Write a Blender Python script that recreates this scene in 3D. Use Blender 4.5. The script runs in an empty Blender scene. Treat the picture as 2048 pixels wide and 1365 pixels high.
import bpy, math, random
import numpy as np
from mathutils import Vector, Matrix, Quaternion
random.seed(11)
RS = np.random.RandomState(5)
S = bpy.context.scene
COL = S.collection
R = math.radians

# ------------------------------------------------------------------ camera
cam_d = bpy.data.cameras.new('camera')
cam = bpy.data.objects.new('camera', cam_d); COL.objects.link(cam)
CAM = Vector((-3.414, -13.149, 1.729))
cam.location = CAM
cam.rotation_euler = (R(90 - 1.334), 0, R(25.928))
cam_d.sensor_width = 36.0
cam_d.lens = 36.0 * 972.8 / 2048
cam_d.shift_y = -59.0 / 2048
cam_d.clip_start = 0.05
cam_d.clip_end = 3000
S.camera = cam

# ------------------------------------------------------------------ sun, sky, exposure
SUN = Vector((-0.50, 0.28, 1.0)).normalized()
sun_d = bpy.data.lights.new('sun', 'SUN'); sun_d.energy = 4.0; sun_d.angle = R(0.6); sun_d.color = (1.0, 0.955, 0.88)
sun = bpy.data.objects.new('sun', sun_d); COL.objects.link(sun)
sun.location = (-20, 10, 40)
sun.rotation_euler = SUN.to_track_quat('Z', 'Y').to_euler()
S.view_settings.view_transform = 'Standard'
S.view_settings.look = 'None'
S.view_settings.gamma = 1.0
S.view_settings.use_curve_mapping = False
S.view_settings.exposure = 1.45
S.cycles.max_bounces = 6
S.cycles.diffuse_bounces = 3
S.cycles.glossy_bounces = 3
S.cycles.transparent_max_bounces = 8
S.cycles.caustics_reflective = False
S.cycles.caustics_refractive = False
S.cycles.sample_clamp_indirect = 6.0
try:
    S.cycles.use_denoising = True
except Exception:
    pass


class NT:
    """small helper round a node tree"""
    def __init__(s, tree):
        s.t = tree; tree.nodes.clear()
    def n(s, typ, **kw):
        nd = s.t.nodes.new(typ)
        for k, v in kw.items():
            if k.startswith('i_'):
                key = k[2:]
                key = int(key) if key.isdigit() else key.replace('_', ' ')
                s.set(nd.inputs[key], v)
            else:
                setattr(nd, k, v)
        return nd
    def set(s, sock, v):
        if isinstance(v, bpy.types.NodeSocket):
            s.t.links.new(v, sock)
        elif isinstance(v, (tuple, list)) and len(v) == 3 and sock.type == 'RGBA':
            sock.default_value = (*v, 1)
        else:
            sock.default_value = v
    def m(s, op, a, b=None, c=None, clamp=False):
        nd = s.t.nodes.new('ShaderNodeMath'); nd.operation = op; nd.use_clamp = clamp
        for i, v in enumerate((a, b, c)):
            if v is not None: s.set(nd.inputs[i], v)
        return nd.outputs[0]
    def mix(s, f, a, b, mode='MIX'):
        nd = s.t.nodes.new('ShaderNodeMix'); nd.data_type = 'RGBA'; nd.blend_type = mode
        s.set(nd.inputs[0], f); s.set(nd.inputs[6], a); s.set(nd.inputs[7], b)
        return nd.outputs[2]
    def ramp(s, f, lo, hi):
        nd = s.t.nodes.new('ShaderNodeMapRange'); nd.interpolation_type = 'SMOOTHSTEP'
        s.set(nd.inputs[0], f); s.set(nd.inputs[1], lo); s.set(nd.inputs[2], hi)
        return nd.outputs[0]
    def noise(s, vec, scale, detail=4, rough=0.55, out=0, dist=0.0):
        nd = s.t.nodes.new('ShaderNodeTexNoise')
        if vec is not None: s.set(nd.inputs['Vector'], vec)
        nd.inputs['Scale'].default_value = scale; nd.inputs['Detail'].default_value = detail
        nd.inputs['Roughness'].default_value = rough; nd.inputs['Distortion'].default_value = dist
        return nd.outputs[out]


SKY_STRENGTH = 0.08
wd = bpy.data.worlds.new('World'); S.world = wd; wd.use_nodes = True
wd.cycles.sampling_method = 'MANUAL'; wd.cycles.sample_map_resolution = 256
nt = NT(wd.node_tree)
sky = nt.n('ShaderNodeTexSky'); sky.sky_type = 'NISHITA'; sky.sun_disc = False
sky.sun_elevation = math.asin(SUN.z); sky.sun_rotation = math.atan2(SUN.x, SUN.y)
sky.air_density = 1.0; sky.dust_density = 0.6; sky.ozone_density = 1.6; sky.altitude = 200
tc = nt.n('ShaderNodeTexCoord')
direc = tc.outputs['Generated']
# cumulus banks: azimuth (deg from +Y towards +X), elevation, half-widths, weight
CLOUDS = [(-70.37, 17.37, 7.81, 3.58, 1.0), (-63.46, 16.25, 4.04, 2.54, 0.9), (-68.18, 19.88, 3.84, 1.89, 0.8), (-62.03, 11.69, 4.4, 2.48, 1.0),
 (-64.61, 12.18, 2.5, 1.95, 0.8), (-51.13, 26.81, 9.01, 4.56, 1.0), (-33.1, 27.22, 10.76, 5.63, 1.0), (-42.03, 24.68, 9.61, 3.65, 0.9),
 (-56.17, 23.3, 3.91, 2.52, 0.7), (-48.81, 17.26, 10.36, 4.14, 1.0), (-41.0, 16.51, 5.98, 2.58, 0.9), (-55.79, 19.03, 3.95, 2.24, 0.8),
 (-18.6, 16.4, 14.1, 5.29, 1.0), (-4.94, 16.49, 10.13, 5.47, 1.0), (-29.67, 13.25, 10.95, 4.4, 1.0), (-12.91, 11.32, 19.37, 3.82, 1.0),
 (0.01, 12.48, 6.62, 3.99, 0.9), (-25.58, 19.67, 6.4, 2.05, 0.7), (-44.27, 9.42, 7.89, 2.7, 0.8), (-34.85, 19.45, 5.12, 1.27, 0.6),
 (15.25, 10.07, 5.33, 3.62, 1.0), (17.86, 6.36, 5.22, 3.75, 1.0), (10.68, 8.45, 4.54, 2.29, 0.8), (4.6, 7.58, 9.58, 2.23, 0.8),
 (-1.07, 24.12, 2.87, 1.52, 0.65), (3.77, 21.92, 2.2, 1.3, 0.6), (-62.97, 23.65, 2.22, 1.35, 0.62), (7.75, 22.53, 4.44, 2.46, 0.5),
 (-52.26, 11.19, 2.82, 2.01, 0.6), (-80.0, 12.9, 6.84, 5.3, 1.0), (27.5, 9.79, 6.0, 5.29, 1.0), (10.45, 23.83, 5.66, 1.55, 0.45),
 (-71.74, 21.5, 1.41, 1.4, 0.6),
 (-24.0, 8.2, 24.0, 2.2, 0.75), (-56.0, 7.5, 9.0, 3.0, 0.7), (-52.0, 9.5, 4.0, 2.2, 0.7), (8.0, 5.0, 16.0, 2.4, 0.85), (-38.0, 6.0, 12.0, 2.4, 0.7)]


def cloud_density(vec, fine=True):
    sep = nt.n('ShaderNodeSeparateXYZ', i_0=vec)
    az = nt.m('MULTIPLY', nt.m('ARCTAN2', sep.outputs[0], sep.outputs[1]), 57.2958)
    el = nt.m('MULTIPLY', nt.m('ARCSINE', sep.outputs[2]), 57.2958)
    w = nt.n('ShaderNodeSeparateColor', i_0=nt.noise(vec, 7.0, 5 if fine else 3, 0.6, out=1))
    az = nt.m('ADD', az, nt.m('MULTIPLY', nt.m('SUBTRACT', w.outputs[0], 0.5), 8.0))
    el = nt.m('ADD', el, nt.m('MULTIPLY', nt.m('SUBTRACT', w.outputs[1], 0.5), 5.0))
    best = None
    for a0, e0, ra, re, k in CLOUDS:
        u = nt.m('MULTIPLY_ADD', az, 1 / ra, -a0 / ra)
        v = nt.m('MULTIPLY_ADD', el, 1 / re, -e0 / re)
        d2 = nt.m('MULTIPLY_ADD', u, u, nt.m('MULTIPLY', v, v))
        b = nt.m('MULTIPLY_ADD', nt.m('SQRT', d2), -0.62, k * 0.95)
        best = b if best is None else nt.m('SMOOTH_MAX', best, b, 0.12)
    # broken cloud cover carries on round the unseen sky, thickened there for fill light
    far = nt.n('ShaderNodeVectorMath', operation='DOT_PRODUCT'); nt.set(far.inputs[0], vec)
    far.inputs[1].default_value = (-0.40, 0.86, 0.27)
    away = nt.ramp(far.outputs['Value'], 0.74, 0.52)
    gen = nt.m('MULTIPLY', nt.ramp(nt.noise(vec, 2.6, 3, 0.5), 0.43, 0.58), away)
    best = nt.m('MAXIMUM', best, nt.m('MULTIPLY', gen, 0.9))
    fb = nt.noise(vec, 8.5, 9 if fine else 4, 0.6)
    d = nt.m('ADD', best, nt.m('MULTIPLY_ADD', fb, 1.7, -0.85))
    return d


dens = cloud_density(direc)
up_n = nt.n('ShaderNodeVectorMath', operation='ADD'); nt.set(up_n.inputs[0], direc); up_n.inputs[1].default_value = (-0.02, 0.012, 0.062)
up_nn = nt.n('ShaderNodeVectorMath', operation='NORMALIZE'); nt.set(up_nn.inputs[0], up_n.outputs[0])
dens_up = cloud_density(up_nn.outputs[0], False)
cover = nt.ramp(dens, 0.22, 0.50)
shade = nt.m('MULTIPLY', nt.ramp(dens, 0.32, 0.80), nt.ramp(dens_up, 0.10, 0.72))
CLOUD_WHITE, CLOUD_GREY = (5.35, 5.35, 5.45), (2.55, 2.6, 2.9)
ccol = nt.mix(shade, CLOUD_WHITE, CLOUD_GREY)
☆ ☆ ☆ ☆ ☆
Looking at the material above, please copy exactly every line from its first line through the line containing "S.camera = cam", with both ends included and nothing else.

Response for this exercise ▸
Write a Blender Python script that recreates this scene in 3D. Use Blender 4.5. The script runs in an empty Blender scene. Treat the picture as 2048 pixels wide and 1365 pixels high.
import bpy, math, random
import numpy as np
from mathutils import Vector, Matrix, Quaternion
random.seed(11)
RS = np.random.RandomState(5)
S = bpy.context.scene
COL = S.collection
R = math.radians

# ------------------------------------------------------------------ camera
cam_d = bpy.data.cameras.new('camera')
cam = bpy.data.objects.new('camera', cam_d); COL.objects.link(cam)
CAM = Vector((-3.414, -13.149, 1.729))
cam.location = CAM
cam.rotation_euler = (R(90 - 1.334), 0, R(25.928))
cam_d.sensor_width = 36.0
cam_d.lens = 36.0 * 972.8 / 2048
cam_d.shift_y = -59.0 / 2048
cam_d.clip_start = 0.05
cam_d.clip_end = 3000
S.camera = cam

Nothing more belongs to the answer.